Unidentified Analyst
And I guess what's the -- are you seeing sort of the renewals coming through, I sense you guys have sort of a one year for (inaudible), maybe couple of thousand subscribers. But is that maybe your margin kind of profile sort of --
Elliot Noss
The one bit I am sure and I will tell you though, we are still very happy with where the churn numbers are, and of course, as time goes on, we dig more and more and more into the data. The one nugget that I will share this quarter is the vast -- not the vast, but for the single biggest group of handfuls, and for us, it's more -- it's a little bit different; because remember, there is no contracts, and there is no, you know, annual events.
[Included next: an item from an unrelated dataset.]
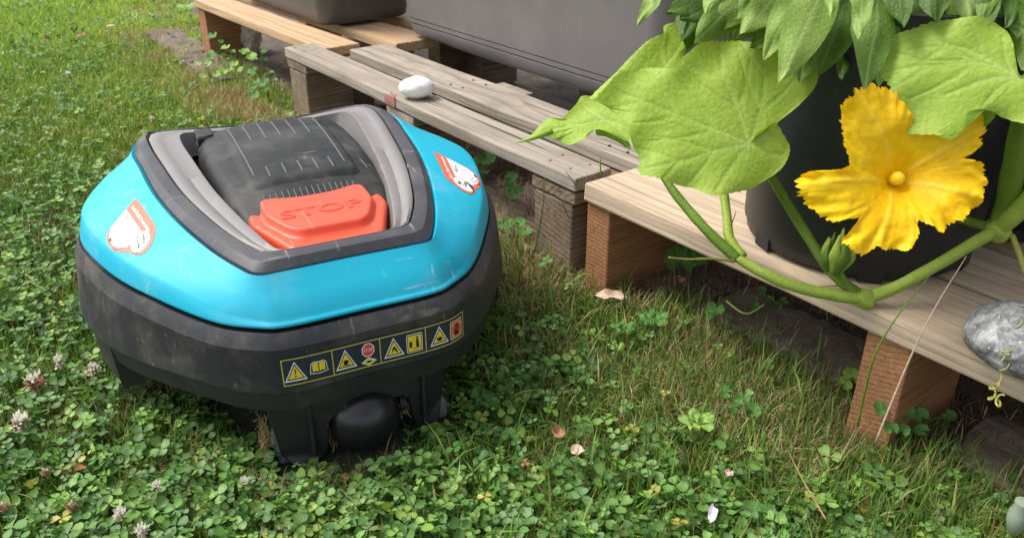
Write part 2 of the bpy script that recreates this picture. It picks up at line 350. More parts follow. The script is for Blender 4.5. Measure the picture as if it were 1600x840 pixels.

Anybody simply goes, tick a radio button on the website and leave tomorrow. The biggest chunk of cancels come in the first 30-45 days; and so what we -- when we connect that to some of the -- just kind of the anecdotal data, or the comments that we collect on cancels, what we think we are seeing there, is predominantly people who weren't from the Sprint network before, coming over, experiencing less than satisfactory network coverage, and leaving. So there is kind of nothing we can do about that, and the two comments I will make there is again, those numbers in absolute terms are really very healthy and low. And two, Sprint is continuing to rollout their Network Vision, which not only expands their LTE footprint, but also should be increasing coverage more broadly. So we feel good about where that is today, and we hope that gets better.
Unidentified Analyst
Right. Okay. And just, I know previously you talked about the net quality adds being, I guess, in absolute terms increasing (inaudible) order. Is that still the same thinking, based on what you guys are seeing right now, or?
Elliot Noss
Nothing big a change. The one thing that we want to be heads-up about, there's certainly nothing in the data where we see that changing now. The one thing we want to be heads up about, is we are always reminded of the seasonality in this business. Summer tends to be a little bit slow. Now, we didn't see that last year, but we were so new. So maybe, we will, but we don't -- again, we see nothing to suggest that's the case.
Unidentified Analyst
Just on your -- can you just sort of give guidance, because it's really [good to hear]. In 2014, do you expect Ting to sort of cut through positive margins here or?
Elliot Noss
Yes.
Unidentified Analyst
Okay.
Elliot Noss
I didn't mold that clearly enough. Yeah 2014, we see Ting as a contributor.
Unidentified Analyst
And just in the domains retail business, you guys are sort of suggesting low to mid single digits. So I guess, based on your view, is that sort of a growing rate probably until mid next year, given that sort of -- when the new GTLDs might come through?
Elliot Noss
Depends when the introductions are. It depends sort of -- so what nobody on the registrar side yet really knows is what the economics of the launches are going to be. We have all lived in a calm world for a long time, and it's going to be different. There is no question of power shifts from registry to registrars, as you go from a very small oligopoly through a competitive registry environment. It's really tough to know what that's going to look like, and when it's going to look like that. So I kind of want to take you through 2013, and then, going forward from there, all I can do is, sort of [teak] you a price as we are learning. But all of the registry applicants today are so head down on dealing with their contention sets, dealing with their startups, that they really haven't turned their minds fully yet, to the way they are going to manage and incent distribution.
Unidentified Analyst
Okay. All right great. Thank you.
Elliot Noss
Thanks.
Operator
Your next question comes from the line of Aram Fuchs from Fertilemind Capital. Your line is open. Aram Fuchs, your line is now open. There are no further questions at this time.
Elliot Noss
Thanks very much to all, and I look forward to seeing you all again, next quarter.
Operator
This concludes today's conference call. You may now disconnect.